Supplied data
-------------------------

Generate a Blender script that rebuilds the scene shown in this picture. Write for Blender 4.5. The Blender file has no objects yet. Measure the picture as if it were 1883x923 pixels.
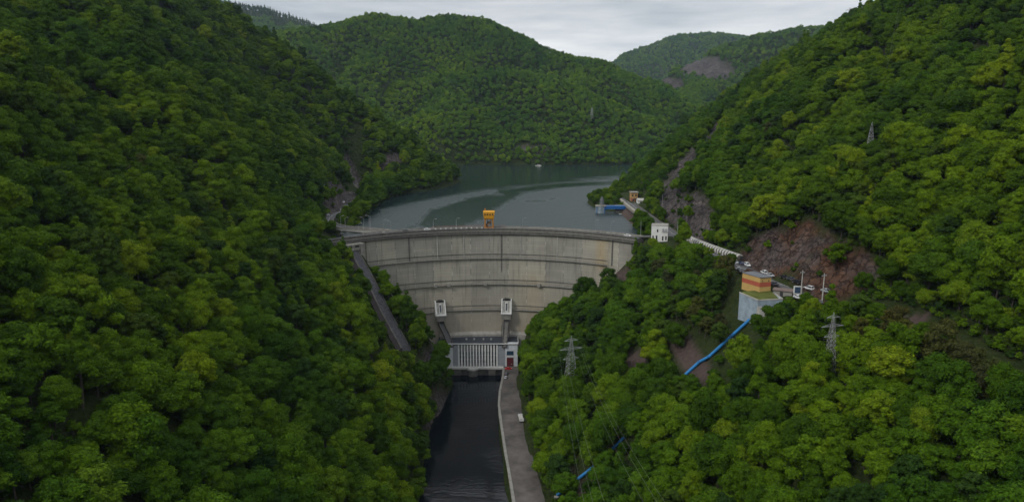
import bpy, bmesh, math, random
import numpy as np
from mathutils import Vector, Matrix

# ------------------------------------------------------------------ scene, camera, light
S = bpy.context.scene
COL = S.collection
R = math.radians
random.seed(7)
rng = np.random.default_rng(7)
CAMZ, FPX, PITCH = 71.0, 1272.0, R(11.0)
cam_d = bpy.data.cameras.new('camera'); cam = bpy.data.objects.new('camera', cam_d); COL.objects.link(cam)
cam_d.sensor_width = 36; cam_d.lens = FPX / 1883 * 36
cam_d.clip_start = 1; cam_d.clip_end = 12000
cam.location = (0, 0, CAMZ); cam.rotation_euler = (R(90) - PITCH, 0, 0)
S.camera = cam

SUN_EL, SUN_AZ = 41, 126          # degrees; azimuth from +Y towards -X
w = bpy.data.worlds.new('World'); S.world = w; w.use_nodes = True
wt = w.node_tree; wn = wt.nodes; wl = wt.links; wn.clear()
wo = wn.new('ShaderNodeOutputWorld'); wb = wn.new('ShaderNodeBackground'); wl.new(wb.outputs[0], wo.inputs[0])
sky = wn.new('ShaderNodeTexSky'); sky.sky_type = 'NISHITA'; sky.sun_disc = False
sky.sun_elevation = R(SUN_EL); sky.sun_rotation = R(-SUN_AZ)
wb.inputs[1].default_value = 0.1
tc = wn.new('ShaderNodeTexCoord'); mp = wn.new('ShaderNodeMapping'); wl.new(tc.outputs['Generated'], mp.inputs[0])
mp.inputs['Scale'].default_value = (1.0, 1.0, 7.0); mp.inputs['Location'].default_value = (0.35, 0.2, 0.1)
n1 = wn.new('ShaderNodeTexNoise'); n1.inputs['Scale'].default_value = 3.4; n1.inputs['Detail'].default_value = 8; n1.inputs['Roughness'].default_value = 0.55
wl.new(mp.outputs[0], n1.inputs[0])
cr = wn.new('ShaderNodeValToRGB'); wl.new(n1.outputs[0], cr.inputs[0])
e = cr.color_ramp.elements; e[0].position = 0.34; e[0].color = (6.2, 6.6, 7.1, 1); e[1].position = 0.62; e[1].color = (11.2, 11.2, 11.2, 1)
# heavier cloud overhead than at the horizon
sx = wn.new('ShaderNodeSeparateXYZ'); wl.new(tc.outputs['Generated'], sx.inputs[0])
el = wn.new('ShaderNodeValToRGB'); wl.new(sx.outputs[2], el.inputs[0]); ee = el.color_ramp.elements
ee[0].position = 0.06; ee[0].color = (1.0, 1.0, 1.0, 1); ee[1].position = 0.17; ee[1].color = (.64, .64, .64, 1)
for p_, c_ in ((.34, .86), (.75, 1.35)):
    q_ = ee.new(p_); q_.color = (c_, c_, c_, 1)
mu = wn.new('ShaderNodeVectorMath'); mu.operation = 'SCALE'; wl.new(cr.outputs[0], mu.inputs[0]); wl.new(el.outputs[0], mu.inputs['Scale'])
mx = wn.new('ShaderNodeMix'); mx.data_type = 'RGBA'; mx.inputs[0].default_value = 0.9
wl.new(sky.outputs[0], mx.inputs[6]); wl.new(mu.outputs[0], mx.inputs[7]); wl.new(mx.outputs[2], wb.inputs[0])
sd = bpy.data.lights.new('sun', 'SUN'); so = bpy.data.objects.new('sun', sd); COL.objects.link(so)
sd.energy = 1.5; sd.angle = R(11); sd.color = (1.0, 0.96, 0.88)
sv = Vector((-math.sin(R(SUN_AZ)) * math.cos(R(SUN_EL)), math.cos(R(SUN_AZ)) * math.cos(R(SUN_EL)), math.sin(R(SUN_EL))))
so.rotation_euler = sv.to_track_quat('Z', 'Y').to_euler(); so.location = sv * 500
S.view_settings.view_transform = 'Standard'; S.view_settings.look = 'None'
S.view_settings.exposure = 0.03; S.view_settings.gamma = 1; S.view_settings.use_curve_mapping = False
S.render.engine = 'CYCLES'; S.cycles.use_denoising = True
S.cycles.max_bounces = 5; S.cycles.diffuse_bounces = 2; S.cycles.glossy_bounces = 3; S.cycles.transmission_bounces = 2
S.cycles.volume_bounces = 0; S.cycles.transparent_max_bounces = 4
S.cycles.caustics_reflective = False; S.cycles.caustics_refractive = False

# ------------------------------------------------------------------ helpers
CP, SP = math.cos(PITCH), math.sin(PITCH)
def ray(u, v):
    a, b = u - 941.5, 461.5 - v
    return a, FPX * CP + b * SP, b * CP - FPX * SP
def gp(u, v, z=0.0):                 # the point of height z seen at a pixel of the photograph
    a, y, c = ray(u, v); t = (z - CAMZ) / c
    return Vector((a * t, y * t, z))
def yp(u, v, Y):                     # the point at distance Y
    a, y, c = ray(u, v); t = Y / y
    return Vector((a * t, Y, CAMZ + c * t))
def proj(x, y, z):
    d = y * CP - (z - CAMZ) * SP; b = (z - CAMZ) * CP + y * SP
    return 941.5 + FPX * x / d, 461.5 - FPX * b / d, d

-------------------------

Task requirements
Reproduce the material word for word. Any pictures should be left out of the copy.

Response below
Generate a Blender script that rebuilds the scene shown in this picture. Write for Blender 4.5. The Blender file has no objects yet. Measure the picture as if it were 1883x923 pixels.
import bpy, bmesh, math, random
import numpy as np
from mathutils import Vector, Matrix

# ------------------------------------------------------------------ scene, camera, light
S = bpy.context.scene
COL = S.collection
R = math.radians
random.seed(7)
rng = np.random.default_rng(7)
CAMZ, FPX, PITCH = 71.0, 1272.0, R(11.0)
cam_d = bpy.data.cameras.new('camera'); cam = bpy.data.objects.new('camera', cam_d); COL.objects.link(cam)
cam_d.sensor_width = 36; cam_d.lens = FPX / 1883 * 36
cam_d.clip_start = 1; cam_d.clip_end = 12000
cam.location = (0, 0, CAMZ); cam.rotation_euler = (R(90) - PITCH, 0, 0)
S.camera = cam

SUN_EL, SUN_AZ = 41, 126          # degrees; azimuth from +Y towards -X
w = bpy.data.worlds.new('World'); S.world = w; w.use_nodes = True
wt = w.node_tree; wn = wt.nodes; wl = wt.links; wn.clear()
wo = wn.new('ShaderNodeOutputWorld'); wb = wn.new('ShaderNodeBackground'); wl.new(wb.outputs[0], wo.inputs[0])
sky = wn.new('ShaderNodeTexSky'); sky.sky_type = 'NISHITA'; sky.sun_disc = False
sky.sun_elevation = R(SUN_EL); sky.sun_rotation = R(-SUN_AZ)
wb.inputs[1].default_value = 0.1
tc = wn.new('ShaderNodeTexCoord'); mp = wn.new('ShaderNodeMapping'); wl.new(tc.outputs['Generated'], mp.inputs[0])
mp.inputs['Scale'].default_value = (1.0, 1.0, 7.0); mp.inputs['Location'].default_value = (0.35, 0.2, 0.1)
n1 = wn.new('ShaderNodeTexNoise'); n1.inputs['Scale'].default_value = 3.4; n1.inputs['Detail'].default_value = 8; n1.inputs['Roughness'].default_value = 0.55
wl.new(mp.outputs[0], n1.inputs[0])
cr = wn.new('ShaderNodeValToRGB'); wl.new(n1.outputs[0], cr.inputs[0])
e = cr.color_ramp.elements; e[0].position = 0.34; e[0].color = (6.2, 6.6, 7.1, 1); e[1].position = 0.62; e[1].color = (11.2, 11.2, 11.2, 1)
# heavier cloud overhead than at the horizon
sx = wn.new('ShaderNodeSeparateXYZ'); wl.new(tc.outputs['Generated'], sx.inputs[0])
el = wn.new('ShaderNodeValToRGB'); wl.new(sx.outputs[2], el.inputs[0]); ee = el.color_ramp.elements
ee[0].position = 0.06; ee[0].color = (1.0, 1.0, 1.0, 1); ee[1].position = 0.17; ee[1].color = (.64, .64, .64, 1)
for p_, c_ in ((.34, .86), (.75, 1.35)):
    q_ = ee.new(p_); q_.color = (c_, c_, c_, 1)
mu = wn.new('ShaderNodeVectorMath'); mu.operation = 'SCALE'; wl.new(cr.outputs[0], mu.inputs[0]); wl.new(el.outputs[0], mu.inputs['Scale'])
mx = wn.new('ShaderNodeMix'); mx.data_type = 'RGBA'; mx.inputs[0].default_value = 0.9
wl.new(sky.outputs[0], mx.inputs[6]); wl.new(mu.outputs[0], mx.inputs[7]); wl.new(mx.outputs[2], wb.inputs[0])
sd = bpy.data.lights.new('sun', 'SUN'); so = bpy.data.objects.new('sun', sd); COL.objects.link(so)
sd.energy = 1.5; sd.angle = R(11); sd.color = (1.0, 0.96, 0.88)
sv = Vector((-math.sin(R(SUN_AZ)) * math.cos(R(SUN_EL)), math.cos(R(SUN_AZ)) * math.cos(R(SUN_EL)), math.sin(R(SUN_EL))))
so.rotation_euler = sv.to_track_quat('Z', 'Y').to_euler(); so.location = sv * 500
S.view_settings.view_transform = 'Standard'; S.view_settings.look = 'None'
S.view_settings.exposure = 0.03; S.view_settings.gamma = 1; S.view_settings.use_curve_mapping = False
S.render.engine = 'CYCLES'; S.cycles.use_denoising = True
S.cycles.max_bounces = 5; S.cycles.diffuse_bounces = 2; S.cycles.glossy_bounces = 3; S.cycles.transmission_bounces = 2
S.cycles.volume_bounces = 0; S.cycles.transparent_max_bounces = 4
S.cycles.caustics_reflective = False; S.cycles.caustics_refractive = False

# ------------------------------------------------------------------ helpers
CP, SP = math.cos(PITCH), math.sin(PITCH)
def ray(u, v):
    a, b = u - 941.5, 461.5 - v
    return a, FPX * CP + b * SP, b * CP - FPX * SP
def gp(u, v, z=0.0):                 # the point of height z seen at a pixel of the photograph
    a, y, c = ray(u, v); t = (z - CAMZ) / c
    return Vector((a * t, y * t, z))
def yp(u, v, Y):                     # the point at distance Y
    a, y, c = ray(u, v); t = Y / y
    return Vector((a * t, Y, CAMZ + c * t))
def proj(x, y, z):
    d = y * CP - (z - CAMZ) * SP; b = (z - CAMZ) * CP + y * SP
    return 941.5 + FPX * x / d, 461.5 - FPX * b / d, d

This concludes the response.